We received a call from Nadja, who had gotten a call from Tavo, who had talked to Domingo, (an old-timer who seems to live on the sidewalk near our apartment in San Felipe) who had talked to a night-watchman who said he saw someone coming out of the front gate of Raul’s building at five in the morning, carrying a black bag. Nadja and Aunt Rosa drove over to the building to see if it looked like it had been broken into, but it looked normal to them. They advised that we return to Panamá city to go into the building and verify if there was a break-in during our eight day stay in Colón.
I immediately thought of the keys to the building. Maybe someone had gotten a copy of one or more of them, perhaps from the former owners. Sudarshani did not know if Raul had re-keyed the locks after he took possession of the building; and from the look of the keys, I didn’t think they looked new at all. What a plan, I thought: Don’t go through the trouble to break in, just buy the old keys and waltz in and out at your leisure. After all, there are four units in this building and people might think that a new tenant had moved in, only he is taking empty boxes in and full boxes out. We had just loaded all of our belongings into the building and took off the next day for who knows how long.
We decided to take a bus to Panamá right away and began packing what we needed in a knap-sack and a canvas bag (I now wish that I had taken a bag of my favorite foods as well). It was a quiet trip and I was in a depressed mood, thanks to my ingenious theorizing. The movie was lost on me; it wasn’t that good anyway. Thoughts of my karma drifted through my mind, sometimes re-assuring and other times depressing me; but paramount to all of the rationalizing was the idea that we all deserve what we get and that whatever happens will be the result of the sum-total of our collective decisions in the past and there is no value in whining about it.
After the bus pulled into Calidonia we flagged a taxi to San Felipe. I was steeled to take whatever was dealt to me and I tried to feel neutral about what I suspected I might see. The city looked especially ominous today and Sudarshani commented on the bleakness of barrio Santa Ana as we passed through it and into our barrio. As Nadja had said, all looked normal from the street as we pulled up to our front gate; but I wasn’t assured. The gate was locked, the upstairs security gate was also locked and the front door was locked. Now, I wouldn’t think that thieves would lock up all the doors as they came and went, just the front gate; so I felt a little better.

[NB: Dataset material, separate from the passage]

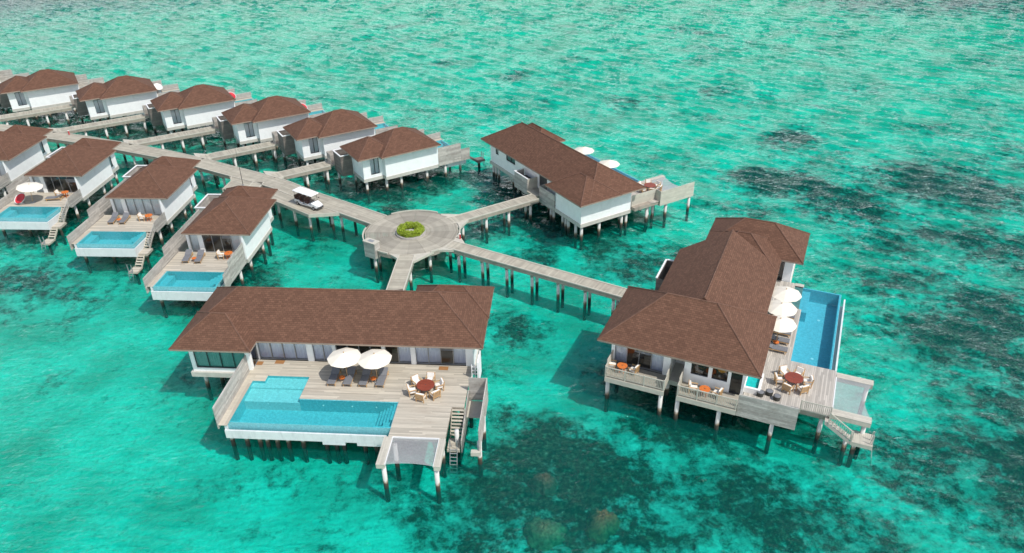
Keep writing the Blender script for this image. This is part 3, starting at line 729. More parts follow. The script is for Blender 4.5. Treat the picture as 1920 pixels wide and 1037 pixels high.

We walked into the front room and saw that the balcony door was shut and locked and there was nothing strewn about the room, OK so far. Upon unlocking our bedroom door we saw that everything was lying about as we had left it. We proceeded to the rear of the apartment, to the storage room where all of our unopened boxes of good stuff were. It was all there just as we left it and I heaved a sigh of relief. We were spared; especially when we did not deserve to be–considering the neighborhood, the general knowledge that the rich Americans had just stashed their stuff there and our hasty departure without securing the balcony doors, the weakest link.